プライマリサーバのセットアップについて、データベース多重化運用時の手順との相違点を説明します。
pg_hba.confファイルの編集
待機センタからの接続を認証するため、“2.4.2 プライマリサーバのインスタンスの作成・設定・登録”の手順3において、pg_hba.confファイルに以下のエントリーを追加します。
# TYPE DATABASE USER ADDRESS METHOD host replication fsep 待機センタのプライマリ候補サーバのアドレス 認証方式 host replication fsep 待機センタのスタンバイサーバのアドレス 認証方式
postgresql.confファイルの編集
“2.4.2 プライマリサーバのインスタンスの作成・設定・登録”の手順5において、postgresql.confファイルに以下のパラメータを設定します。
パラメータ | 指定内容 | 備考 |
---|---|---|
max_wal_senders | 4 | 待機センタにもトランザクションログを送信することと、pg_basebackupコマンドを運用センタのスタンバイサーバと待機センタのプライマリ候補サーバで同時に実行した場合に備えて、4を指定します。 |
wal_keep_segments | ファイルセグメント数(個数) | “7.1 セットアップ前に必要な設計”で設計したRPOに基づいた運用センタで蓄積する最大トランザクションログ量を元に指定します。 |
archive_mode | always | 運用センタ、および待機センタのすべてのサーバでアーカイブログを取得するため、alwaysを指定します。 |
following_async_walsenders | 'on (待機センタのプライマリ候補サーバ名,待機センタのスタンバイサーバ名)' | トランザクションログの転送順を固定するパラメータです。待機センタのプライマリ候補サーバ名と待機センタのスタンバイサーバ名を指定することで、運用センタのスタンバイサーバに転送後、待機センタに転送します。 これにより、運用センタ内でMirroring Controllerによる縮退が行われた場合に、待機センタ内のデータベースを再構築する必要がなくなります。 災害対策運用時は必ず本パラメータを指定します。 |
参考
災害対策運用では広域回線切断に備えて、wal_keep_segmentsパラメータを使用し、トランザクションログが再利用されないようにします。このため、広域回線切断時間と更新トランザクションの内容によって、蓄積されるトランザクションログの容量が変動します。

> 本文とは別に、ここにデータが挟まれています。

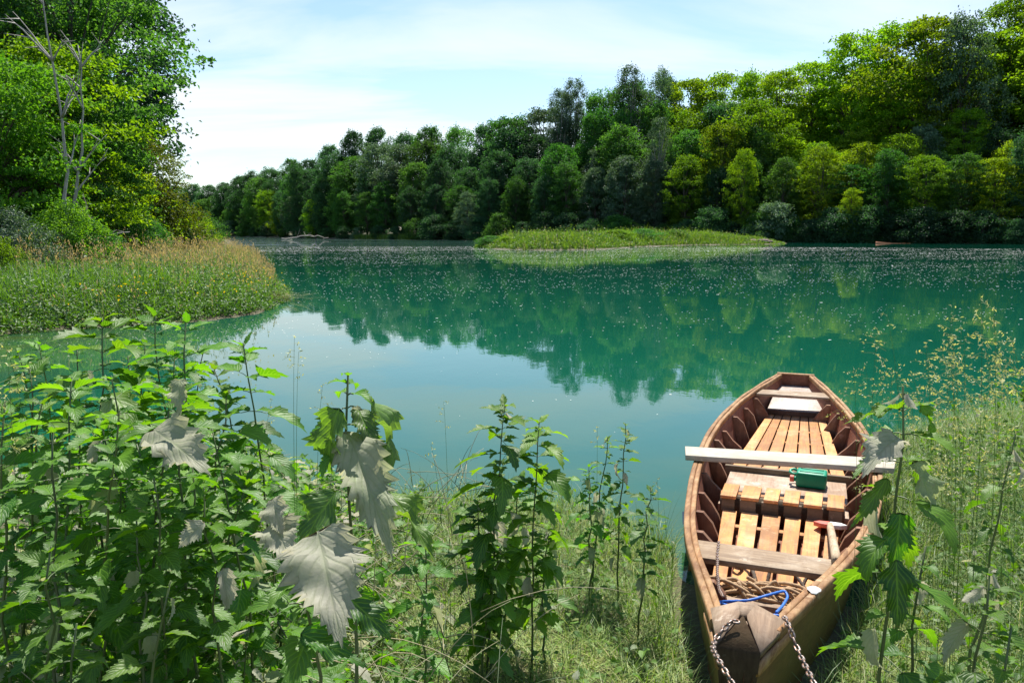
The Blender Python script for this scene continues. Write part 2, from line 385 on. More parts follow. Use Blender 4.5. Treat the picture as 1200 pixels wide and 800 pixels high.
# ------------------------------------------------------------------ ground and water
def build_ground():
    na, nr = 560, 300
    # finer towards the view
    u = np.linspace(-1, 1, na+1)[:-1]; ang = PI*(.42*u + .58*u**3)
    r = np.concatenate([[0.02], np.geomspace(.4, 1400, nr-1)])
    A, R = np.meshgrid(ang, r, indexing='ij')
    X = R*np.sin(A); Y = R*np.cos(A); Z = ground_h(X, Y)
    idx = np.arange(na*nr).reshape(na, nr); j = np.roll(idx, -1, axis=0)
    Q = np.stack([idx[:, :-1], idx[:, 1:], j[:, 1:], j[:, :-1]], -1).reshape(-1, 4)
    g = Geo(); g.add(np.stack([X, Y, Z], -1).reshape(-1, 3), Q)
    m, nt, out = new_mat('soil')
    v = coords(nt, 'Object')
    n1 = noise(nt, 1.3, 6, .65, v); n2 = noise(nt, 22, 5, .7, v)
    c = mixc(nt, n1, (.035, .042, .014), (.085, .085, .03)); c = mixc(nt, ramp(nt, n2, [(.4, (0, 0, 0)), (.7, (1, 1, 1))]), c, (.12, .105, .055))
    # mud close to the water level
    sp = nt.nodes.new('ShaderNodeSeparateXYZ'); nt.links.new(v, sp.inputs[0])
    wet = mth(nt, 'SUBTRACT', 1.0, mth(nt, 'MULTIPLY', mth(nt, 'ABSOLUTE', sp.outputs[2]), 9.0), clamp=True)
    c = mixc(nt, wet, c, (.10, .09, .05))
    p = N_(nt, 'ShaderNodeBsdfPrincipled', i_Roughness=.95); nt.links.new(c, p.inputs['Base Color'])
    b = N_(nt, 'ShaderNodeBump', i_Strength=.8, i_Distance=.03); nt.links.new(n2, b.inputs['Height']); nt.links.new(b.outputs[0], p.inputs['Normal'])
    nt.links.new(p.outputs[0], out.inputs[0])
    o = g.build('ground', m, smooth=True); tag(o, 'soil under the grass and the wooded river banks', 'ground', kind='structure')
build_ground()

def build_water():
    m, nt, out = new_mat('river_water')
    v = coords(nt, 'Object'); sp = nt.nodes.new('ShaderNodeSeparateXYZ'); nt.links.new(v, sp.inputs[0])
    # ripples: barely any close by, wind-ruffled streaks far out to the left
    mpv = coords(nt, 'Object', (1, .55, 1)); big = noise(nt, .35, 3, .5, mpv); sm = noise(nt, 3.0, 3, .55, mpv); fine = noise(nt, 14, 2, .5, v)
    my = N_(nt, 'ShaderNodeMapRange', i_1=55.0, i_2=120.0); nt.links.new(sp.outputs[1], my.inputs[0])
    mx = N_(nt, 'ShaderNodeMapRange', i_1=25.0, i_2=-35.0); nt.links.new(sp.outputs[0], mx.inputs[0])
    streak = noise(nt, .05, 4, .6, coords(nt, 'Object', (.35, 2.2, 1)))
    mask = mth(nt, 'MULTIPLY', mth(nt, 'MULTIPLY', my.outputs[0], mx.outputs[0]), ramp(nt, streak, [(.38, (.25,)*3), (.6, (1,)*3)]))
    hgt = mth(nt, 'ADD', mth(nt, 'MULTIPLY', big, .0075), mth(nt, 'ADD', mth(nt, 'MULTIPLY', sm, .0011), mth(nt, 'MULTIPLY', fine, .00012)))
    hgt = mth(nt, 'ADD', hgt, mth(nt, 'MULTIPLY', mth(nt, 'MULTIPLY', mask, sm), .085))
    b = N_(nt, 'ShaderNodeBump', i_Strength=1.0, i_Distance=1.0); nt.links.new(hgt, b.inputs['Height'])
    col = mixc(nt, noise(nt, .12, 4, .6, v), (.0022, .064, .038), (.006, .087, .053))
    col = mixc(nt, mth(nt, 'MULTIPLY', mask, .9), col, (.11, .15, .15))  # sky sheen of the ruffled streaks put into the water colour
    e1 = N_(nt, 'ShaderNodeMapRange', i_1=7.6, i_2=5.0); nt.links.new(sp.outputs[1], e1.inputs[0])
    e2 = N_(nt, 'ShaderNodeMapRange', i_1=-4.5, i_2=-9.5); nt.links.new(sp.outputs[0], e2.inputs[0])
    e3 = N_(nt, 'ShaderNodeMapRange', i_1=20.0, i_2=15.0); nt.links.new(sp.outputs[1], e3.inputs[0])
    sh = mth(nt, 'MAXIMUM', mth(nt, 'MULTIPLY', e1.outputs[0], .55), mth(nt, 'MULTIPLY', e2.outputs[0], e3.outputs[0]))
    col = mixc(nt, mth(nt, 'MULTIPLY', sh, ramp(nt, noise(nt, 1.1, 5, .65, v), [(.3, (.35,)*3), (.65, (1,)*3)])), col, (.055, .085, .022))
    p = N_(nt, 'ShaderNodeBsdfPrincipled', i_Roughness=.015, i_IOR=1.333)
    nt.links.new(col, p.inputs['Base Color']); nt.links.new(b.outputs[0], p.inputs['Normal'])
    nt.links.new(p.outputs[0], out.inputs[0])
    g = Geo(); g.add([(-900, -40, 0), (900, -40, 0), (900, 900, 0), (-900, 900, 0)], [[0, 1, 2, 3]])
    o = g.build('water', m); tag(o, 'calm green river water', 'river', kind='structure')
build_water()

def build_specks():
    n = 90000
    a = rng.uniform(-.66, .66, n); r = 7+ (rng.random(n)**.62)*100
    X = r*np.sin(a); Y = r*np.cos(a)
    cl = wn(X, Y*1.6, .16, 3)*.6+wn(X, Y*2, .6, 9)*.5
    keep = (rng.random(n) < np.clip(.42+.75*cl, .03, 1)*np.clip((np.hypot(X, Y)-5)/14, .12, 1)) & (ground_h(X, Y) < -.05)
    X, Y = X[keep], Y[keep]; n = len(X); sz = rng.uniform(.45, 1.25, n)*(1+(rng.random(n) > .985)*1.0)*.00085*(np.hypot(X, Y)+1)
    an = rng.uniform(0, 2*PI, n); V = []
    for k in range(5):
        t = an+k*2*PI/5; V.append(np.stack([X+np.cos(t)*sz, Y+np.sin(t)*sz*.7, np.full(n, .004)], -1))
    V = np.stack(V, 1).reshape(-1, 3); i = np.arange(n)*5
    T = np.concatenate([np.stack([i, i+k, i+k+1], -1) for k in (1, 2, 3)])
    g = Geo(); g.add(V, None, T)
    o = g.build('seed_fluff', plain('seed_fluff', (.78, .80, .74), .9, vary=.08, bump=0)); tag(o, 'pale flecks of seed fluff floating on the river', 'seed fluff', kind='stuff')
build_specks()

# ------------------------------------------------------------------ foliage materials
M = {}
M['bark'] = bark_mat('bark', (.035, .03, .022), (.10, .085, .065))
M['pale_bark'] = bark_mat('pale_bark', (.16, .15, .13), (.42, .40, .36))
M['drift'] = bark_mat('driftwood', (.25, .21, .16), (.5, .45, .38))
M['dark_leaf'] = leaf_mat('dark_green_leaves', (.016, .062, .026), (.046, .145, .046), .55, gloss=.02)
M['mid_leaf'] = leaf_mat('mid_green_leaves', (.026, .098, .018), (.085, .210, .028), .58, gloss=.02)
M['yellow_leaf'] = leaf_mat('yellow_green_leaves', (.080, .180, .004), (.215, .340, .008), .60, gloss=.015)
M['silver_leaf'] = leaf_mat('grey_green_leaves', (.034, .090, .046), (.10, .185, .10), .4, gloss=.03)
M['maple_leaf'] = leaf_mat('maple_leaves', (.045, .135, .008), (.130, .255, .014), .5, gloss=.015)
M['olive_leaf'] = leaf_mat('olive_leaves', (.065, .105, .006), (.150, .180, .012), .5, gloss=.02)

# ------------------------------------------------------------------ trees
def crown_points(r, H, R, base, ncl, shape):
    """cluster centres filling an uneven crown"""
    out = []
    lob = [(r.uniform(0, 2*PI), r.uniform(.15, .95), r.uniform(.14, .38)) for _ in range(9)]
    while len(out) < ncl:
        t = r.random(); az = r.uniform(0, 2*PI)
        if shape == 'dome': e = math.sqrt(max(0, 1-(abs(t-.42)/.6)**2.3))
        elif shape == 'tall': e = math.sqrt(max(0, 1-(abs(t-.48)/.54)**2.0))*.9
        elif shape == 'spray': e = max(0, 1-(abs(t-.45)/.58)**2.2)**.5
        else: e = math.sqrt(max(0, 1-t*t*.95))
        k = 1.0
        for a, tt, w in lob:
            da = math.atan2(math.sin(az-a), math.cos(az-a))
            k += w*math.exp(-(da/.55)**2-((t-tt)/.17)**2)
        k -= .22
        rr = R*e*k*(r.random()**.42)
        zz = H*(base+(1-base)*t)*(1+.05*(k-1))
        out.append((rr*math.cos(az), rr*math.sin(az), zz))
    return np.array(out)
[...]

蓄積されるトランザクションログの容量の見積り式については、“導入ガイド(サーバ編)”の“災害対策運用時のトランザクションログの容量の見積り”を参照してください。
参照
災害対策運用時にpostgresql.confファイルに設定するパラメータは、“第12章 災害対策運用時に設定するパラメータ”を参照してください。
ポイント
following_async_walsendersパラメータに'on'のみを指定することもできます。その場合、待機センタでの本パラメータの削除や変更は不要となりますが、待機センタ以外の任意のスタンバイサーバから接続する場合は、これらのサーバについても本パラメータが有効となります。
待機センタでデータベース多重化機能を利用する場合
“2.4.1 プライマリサーバのデータベース多重化運用のセットアップ”の手順5において、heartbeat_error_actionパラメータにfallbackは指定できません。
ポイント
OSのダウンおよび無応答の監視において、ハートビート異常で無条件に自動縮退を行う動作を選択することはできません。待機センタでデータベース多重化機能を利用しない場合は、ハートビート異常で無条件に自動縮退を行う動作を選択することができます。
待機センタでデータベース多重化機能を利用しない場合
WindowsサービスへのMirroring Controllerの登録
待機センタでデータベース多重化機能を利用しない場合の災害対策運用ではセンタ切り替え後の手順を単純化するため、Windowsサービスによるインスタンス、およびMirroring Controllerの起動・停止を個別に行います。このため、“2.4.1 プライマリサーバのデータベース多重化運用のセットアップ”の手順8において、--mc-onlyオプションを指定し、Mirroring Controllerのみを起動・停止するようにします。
Windowsサービスへのインスタンスの登録
“2.4.2 プライマリサーバのインスタンスの作成・設定・登録”の手順1において、pg_ctlコマンドのregisterモードの-Sオプションに“auto”を指定して、システム起動時に自動的にサービスを起動するようにします。
Windowsサービス登録後、dependパラメータを指定したsc configコマンドを実行し、インスタンス起動後にMirroring Controllerを起動するよう設定を変更します。
参考
設定方法の詳細は、scコマンドのヘルプなどのドキュメントを参照してください。